Questions are in bold.
The set of differentiable real-valued functions on (0,3) such that $f'(2)=b$ is a subspace of $(0,3)\to \mathbb R$ if and only if $b=0$ ($(0,3)\to \mathbb R$ denotes the set of functions from $(0,3)$ to $\mathbb{R}$)
So that it forms a subspace we must have the $0$ element $0(x):x\mapsto0$, and this function have a zero derivative, hence $f'(2)=0$, thus $b=0$.
Also why $f'(2)$ and not $f'(x)$? Right since we have a "if and only if" so that $f'(2)=0$ is not a necessary condition for that $f'(x)=0$ for $x\in(0,3)$?
Also how can we regard a function as a vector?

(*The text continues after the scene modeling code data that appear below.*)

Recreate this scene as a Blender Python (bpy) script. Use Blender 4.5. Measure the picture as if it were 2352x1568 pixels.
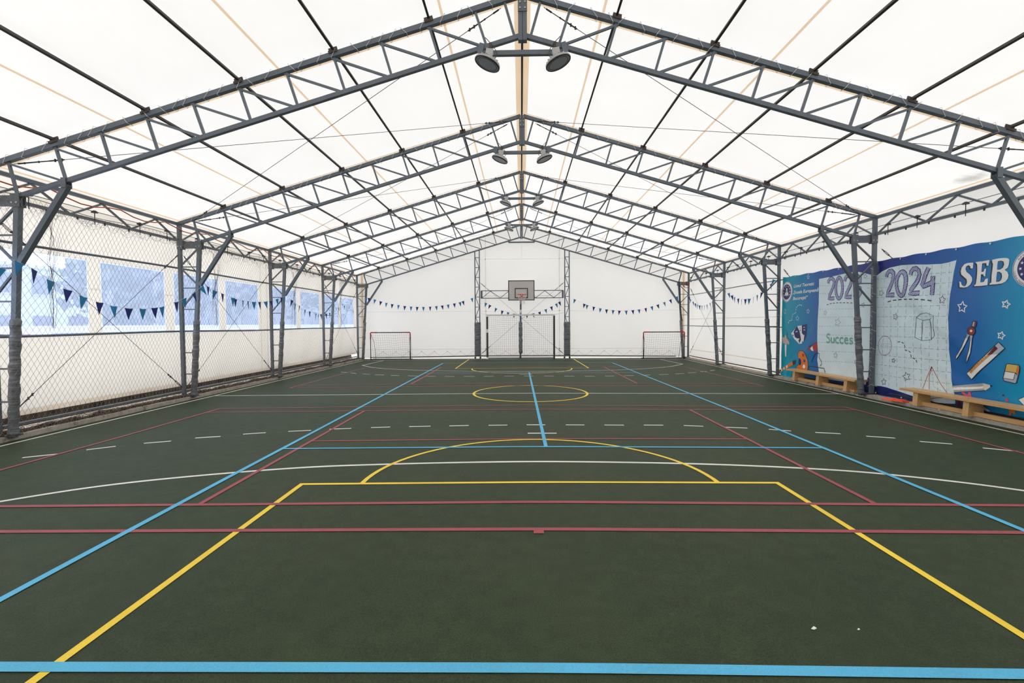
import bpy, bmesh, math, random
from mathutils import Vector, Matrix
random.seed(7)
SC = bpy.context.scene
COL = SC.collection
for o in list(bpy.data.objects): bpy.data.objects.remove(o)

# ---------------------------------------------------------------- camera, sky, exposure
F_PX, PITCH, CAM_H, YAW, ROLL = 1113.5, .0369, 1.63, .0189, -.0055
cam_d = bpy.data.cameras.new('camera'); cam_d.sensor_width = 36; cam_d.lens = F_PX/2352*36
cam_d.clip_start = .05; cam_d.clip_end = 400
cam = bpy.data.objects.new('camera', cam_d); COL.objects.link(cam)
_h = Vector((-math.sin(YAW), math.cos(YAW), 0)); _z = Vector((0,0,1))
_r0 = Vector((math.cos(YAW), math.sin(YAW), 0))
_f = _h*math.cos(PITCH) - _z*math.sin(PITCH); _u0 = _z*math.cos(PITCH) + _h*math.sin(PITCH)
_r = _r0*math.cos(ROLL) + _u0*math.sin(ROLL); _u = _u0*math.cos(ROLL) - _r0*math.sin(ROLL)
cam.matrix_world = Matrix(((_r.x,_u.x,-_f.x,-.04),(_r.y,_u.y,-_f.y,0),(_r.z,_u.z,-_f.z,CAM_H),(0,0,0,1)))
SC.camera = cam

world = bpy.data.worlds.new('overcast_sky'); SC.world = world; world.use_nodes = True
bg = world.node_tree.nodes['Background']
bg.inputs['Color'].default_value = (1, .992, .98, 1)      # bright even overcast
bg.inputs['Strength'].default_value = 2.0
SC.view_settings.view_transform = 'Standard'; SC.view_settings.look = 'None'
SC.view_settings.gamma = 1; SC.view_settings.use_curve_mapping = False
SC.view_settings.exposure = 0.55

# ---------------------------------------------------------------- materials
def nmat(name):
    m = bpy.data.materials.new(name); m.use_nodes = True
    nt = m.node_tree; nt.nodes.clear()
    return m, nt, nt.nodes.new('ShaderNodeOutputMaterial')
def coords(nt, scale=(1,1,1)):
    tc = nt.nodes.new('ShaderNodeTexCoord'); mp = nt.nodes.new('ShaderNodeMapping')
    mp.inputs['Scale'].default_value = scale
    nt.links.new(tc.outputs['Object'], mp.inputs['Vector']); return mp.outputs['Vector']
def noise(nt, vec, scale, detail=4, rough=.6):
    n = nt.nodes.new('ShaderNodeTexNoise'); n.inputs['Scale'].default_value = scale
    n.inputs['Detail'].default_value = detail; n.inputs['Roughness'].default_value = rough
    nt.links.new(vec, n.inputs['Vector']); return n.outputs['Fac']
def ramp(nt, fac, stops):
    r = nt.nodes.new('ShaderNodeValToRGB'); cr = r.color_ramp
    while len(cr.elements) < len(stops): cr.elements.new(.5)
    for e, (p, c) in zip(cr.elements, stops):
        e.position = p; e.color = (*c, 1) if len(c) == 3 else c
    nt.links.new(fac, r.inputs['Fac']); return r.outputs['Color']
def mixc(nt, fac, a, b, mode='MIX'):
    m = nt.nodes.new('ShaderNodeMix'); m.data_type = 'RGBA'; m.blend_type = mode
    for s, v in ((m.inputs['Factor'], fac), (m.inputs['A'], a), (m.inputs['B'], b)):
        if isinstance(v, (int, float)): s.default_value = v
        elif isinstance(v, tuple): s.default_value = (*v, 1)
        else: nt.links.new(v, s)
    return m.outputs['Result']
def bump(nt, h, strength, dist=.01):
    b = nt.nodes.new('ShaderNodeBump'); b.inputs['Strength'].default_value = strength
    b.inputs['Distance'].default_value = dist
    nt.links.new(h, b.inputs['Height']); return b.outputs['Normal']
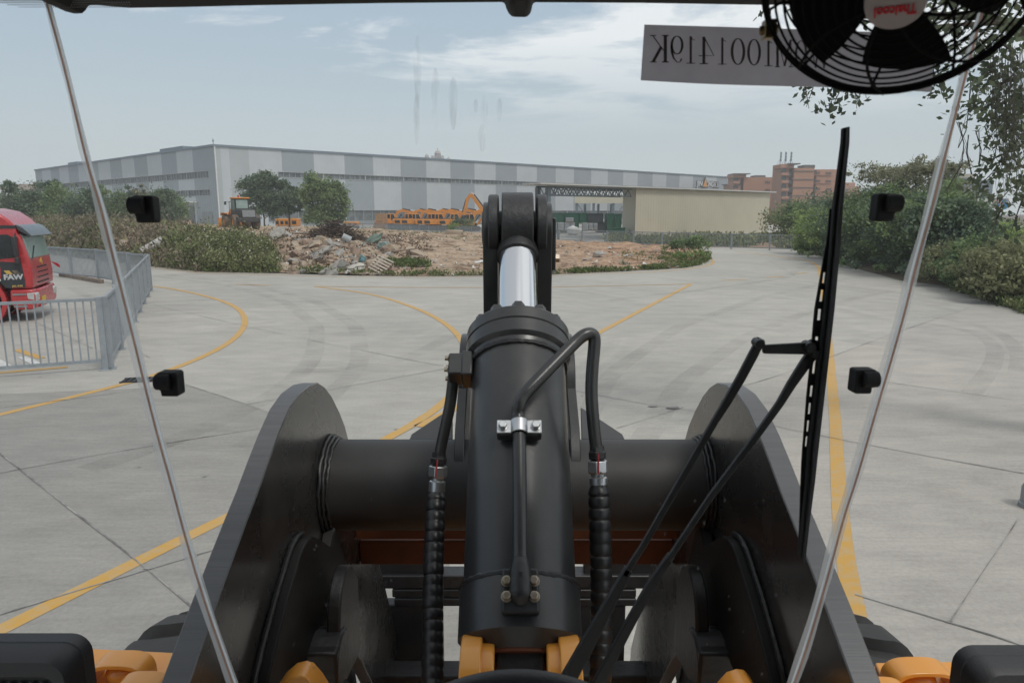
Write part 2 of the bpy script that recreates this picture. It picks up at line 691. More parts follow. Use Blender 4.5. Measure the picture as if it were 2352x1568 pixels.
        t.links.new(bp.outputs[0], p.inputs['Normal'])
        return m
    return make


_mk = concrete_nodes()
M_concrete = _mk('pale yard concrete', (0.415, 0.398, 0.365), (0.485, 0.463, 0.424))
M_concrete_old = _mk('older grey concrete', (0.285, 0.277, 0.26), (0.355, 0.337, 0.31), sweep=False)
M_concrete_right = _mk('warm brushed concrete', (0.405, 0.38, 0.345), (0.475, 0.44, 0.40), sweep=False)
M_earth = mat('bare tan earth', (0.225, 0.135, 0.08), 0.95, scale=0.8, col2=(0.36, 0.24, 0.155), bump=0.7, bscale=4, edges=(0.35, 0.68))
M_soil = mat('soil and dead weeds', (0.085, 0.068, 0.045), 0.95, scale=1.2, col2=(0.17, 0.12, 0.075), bump=0.6, bscale=4)

mb = MB()
mb.quad((-700, -60, -0.02), (700, -60, -0.02), (700, 900, -0.02), (-700, 900, -0.02))
tag(mb.build('ground', M_soil, smooth=False), kind='structure')
mb = MB()
mb.quad((-160, -12, 0), (120, -12, 0), (120, 190, 0), (-160, 190, 0))
tag(mb.build('concrete_yard', M_concrete, smooth=False), kind='structure')
# older, greyer slab bottom left and the warmer brushed slab bottom right
mb = MB()
pts = [gd(-900, 900), gd(0, 905), gd(300, 893), gd(420, 882), gd(588, 937), gd(760, 994), gd(900, 1060), gd(1000, 1200), gd(1100, 1500)]
pl = [(p.x, p.y, 0.004) for p in pts] + [(0.0, 1.5, 0.004), (-9, 1.5, 0.004)]
mb.quad(*pl)
tag(mb.build('concrete_apron', M_concrete_old, smooth=False), kind='structure')
mb = MB()
pts = [gd(1764, 873), gd(1894, 825.5), gd(2046, 768), gd(2226, 708), gd(2700, 720), gd(3600, 900)]
mb.quad(*[(p.x, p.y, 0.004) for p in pts], (11, 1.0, 0.004), (2.4, 1.0, 0.004), *[(p.x, p.y, 0.004) for p in [gd(1700, 1250)]])
tag(mb.build('concrete_lane', M_concrete_right, smooth=False), kind='structure')


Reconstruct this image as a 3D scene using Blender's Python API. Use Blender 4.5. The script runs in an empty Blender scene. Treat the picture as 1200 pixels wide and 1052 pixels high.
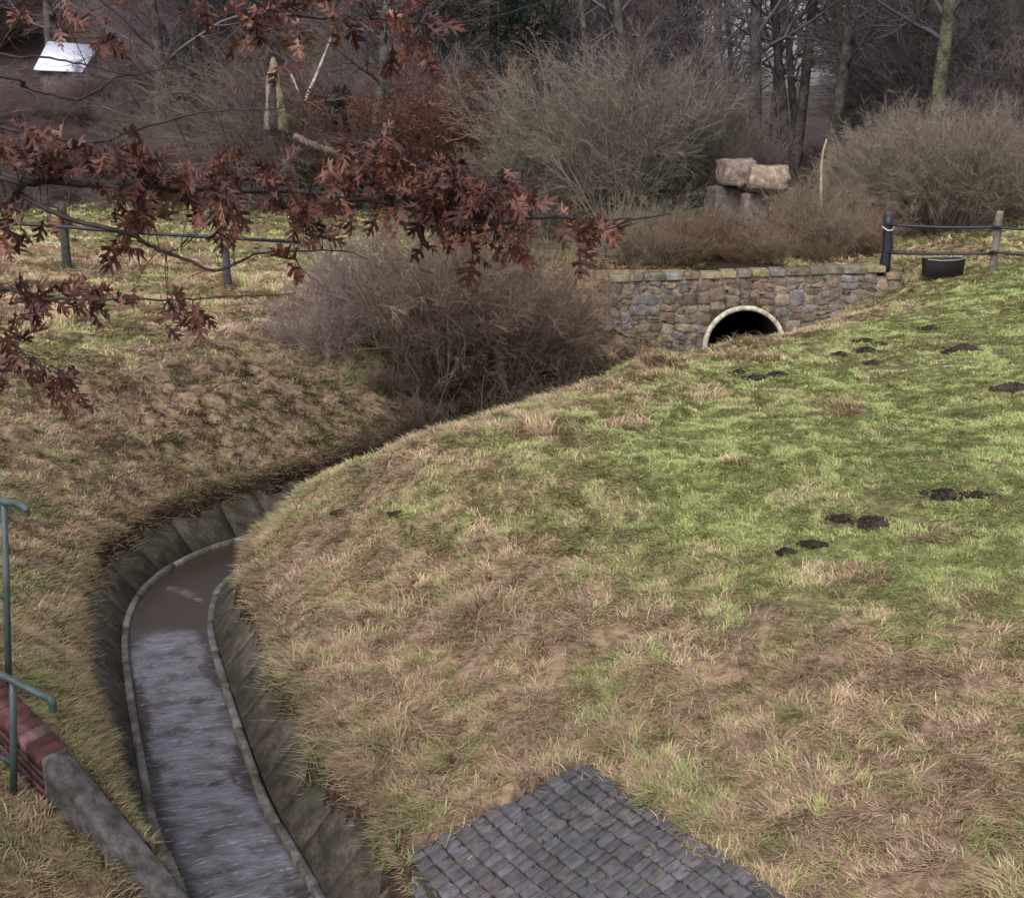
import bpy, math, random
import numpy as np
from mathutils import Vector
R=math.radians
rng=np.random.default_rng(7); random.seed(7)
sc=bpy.context.scene
COL=bpy.data.collections.new("place"); sc.collection.children.link(COL)

# ------------------------------------------------------------------ helpers
def tag(o,label=None,cat=None,group=None,kind=None):
    if label: o['label']=label
    if cat: o['category']=cat
    if group: o['group']=group
    if kind: o['kind']=kind
    return o
def link(o,parent=None):
    COL.objects.link(o)
    if parent is not None: o.parent=parent
    return o
def empty(name,loc,rz=0,**k):
    o=bpy.data.objects.new(name,None); o.location=loc; o.rotation_euler=(0,0,rz); o.empty_display_size=.2
    link(o); return tag(o,**k)
def mesh_np(name,V,faces,mat,parent=None,col=None,smooth=False,loc=None):
    """faces: list of (array (n,k)) groups"""
    me=bpy.data.meshes.new(name)
    V=np.asarray(V,dtype=np.float32)
    groups=[np.asarray(f,dtype=np.int32) for f in faces if len(f)]
    me.vertices.add(len(V)); me.vertices.foreach_set('co',V.ravel())
    nl=sum(g.size for g in groups); nf=sum(len(g) for g in groups)
    me.loops.add(nl); me.loops.foreach_set('vertex_index',np.concatenate([g.ravel() for g in groups]))
    tot=np.concatenate([np.full(len(g),g.shape[1],np.int32) for g in groups])
    st=np.concatenate([[0],np.cumsum(tot)[:-1]]).astype(np.int32)
    me.polygons.add(nf); me.polygons.foreach_set('loop_start',st)
    if smooth: me.polygons.foreach_set('use_smooth',np.ones(nf,bool))
    if col is not None:
        a=me.color_attributes.new('Col','FLOAT_COLOR','POINT')
        c=np.ones((len(V),4),np.float32); c[:,:3]=col; a.data.foreach_set('color',c.ravel())
    me.update(calc_edges=True)
    if mat: me.materials.append(mat)
    o=bpy.data.objects.new(name,me)
    if loc is not None: o.location=loc
    return link(o,parent)
class MB:
    def __init__(s): s.V=[];s.F={};s.C=[];s.n=0
    def add(s,V,F,c=None):
        V=np.asarray(V,float); s.V.append(V)
        for f in F: s.F.setdefault(len(f),[]).append([i+s.n for i in f])
        s.C.append(np.tile(c if c is not None else (1,1,1),(len(V),1)) if np.ndim(c)<2 else c); s.n+=len(V)
    def box(s,c,d,rz=0,col=None,ax=None):
        x,y,z=[q/2 for q in d]
        P=np.array([(-x,-y,-z),(x,-y,-z),(x,y,-z),(-x,y,-z),(-x,-y,z),(x,-y,z),(x,y,z),(-x,y,z)])
        if ax is not None: P=P@np.array(ax)
        else:
            ca,sa=math.cos(rz),math.sin(rz); P=P@np.array([[ca,sa,0],[-sa,ca,0],[0,0,1]])
        s.add(P+np.array(c),[(0,3,2,1),(4,5,6,7),(0,1,5,4),(1,2,6,5),(2,3,7,6),(3,0,4,7)],col)
    def tube(s,pts,r,sides=8,col=None,cap=True):
        pts=np.array(pts,float); K=len(pts); r=np.broadcast_to(r,(K,)) if np.ndim(r)==0 else np.array(r)
        T=np.gradient(pts,axis=0); T/=np.linalg.norm(T,axis=1)[:,None]+1e-9
        ref=np.array([0,0,1.]) if abs(T[0,2])<.8 else np.array([1.,0,0])
        A=np.cross(T,ref); A/=np.linalg.norm(A,axis=1)[:,None]+1e-9; B=np.cross(T,A)
        th=np.arange(sides)*2*math.pi/sides
        V=pts[:,None]+r[:,None,None]*(np.cos(th)[None,:,None]*A[:,None]+np.sin(th)[None,:,None]*B[:,None])
        F=[(k*sides+i,k*sides+(i+1)%sides,(k+1)*sides+(i+1)%sides,(k+1)*sides+i) for k in range(K-1) for i in range(sides)]
        if cap: F+= [tuple(range(sides))[::-1],tuple((K-1)*sides+i for i in range(sides))]
        s.add(V.reshape(-1,3),F,col)
    def build(s,name,mat,parent=None,smooth=False,loc=None):
        return mesh_np(name,np.concatenate(s.V),list(s.F.values()),mat,parent,np.concatenate(s.C),smooth,loc)
# value noise
_T=rng.random((256,256))
def vn(x,y):
    x=np.asarray(x,float);y=np.asarray(y,float)
    xi=np.floor(x).astype(int);yi=np.floor(y).astype(int);fx=x-xi;fy=y-yi
    fx=fx*fx*(3-2*fx);fy=fy*fy*(3-2*fy)
    g=lambda a,b:_T[a&255,b&255]
    return (g(xi,yi)*(1-fx)+g(xi+1,yi)*fx)*(1-fy)+(g(xi,yi+1)*(1-fx)+g(xi+1,yi+1)*fx)*fy
def fbm(x,y,s,o=4,seed=0):
    v=0;a=.5;t=0
    for i in range(o):
        v=v+a*vn(x*s+13.7*i+seed,y*s+7.3*i+seed*1.7);t+=a;a*=.5;s*=2.03
    return v/t
def sm(x,a,b):
    t=np.clip((np.asarray(x,float)-a)/(b-a),0,1);return t*t*(3-2*t)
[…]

I understand now that a function from a nonempty interval to $\mathbb{R}$ is a vector in $\mathbb{R}^\infty$ since we can write $$f=\{(x_1,f(x_1)),(x_2,f(x_2)),…\}$$ but do we write $(\mathbb{R}^2)^\infty$ or just $\mathbb{R}^\infty$? Or do we have another notation? ($f$ is real valued)
Best Answer
I'm trying to understand. So, let us call $X$ the set of all functions from $(0,3)$ into $\mathbb{R}$. For a given $b \in \mathbb{R}$, we are give the set $$Y = \left\{ f \in X \mid \hbox{$f$ is differentiable and $f'(2)=b$}\right\}.$$ As you noticed,the zero function belongs to $Y$ if and only if $b=0$. But this is not enough: $Y$ is a vector subspace if and only if $kf \in Y$ whenever $k \in \mathbb{R}$ and $f \in Y$. I'll leave you the easy task to check this necessary and sufficient condition by using the elementary rules of differentiation.
Concerning your question, if I can understand it at all, the condition $f'(2)=b$ could be replaced by $f'(x_0)=b$, where $x_0$ is a fixed point in $(0,3)$. The proof remains unaltered.
Finally, here you are not thinking of such hard things. The canonical way to put a vector space structure on functions is to add them pointwise and multiply them by numbers pointwise. Moreover, $(0,3)$ is uncountable, so that $$\mathbb{R}^{(0,3)} \neq \mathbb{R}^\infty.$$ The latter is the usual symbol for sequences of real numbers, i.e. functions defined on $\mathbb{N}$.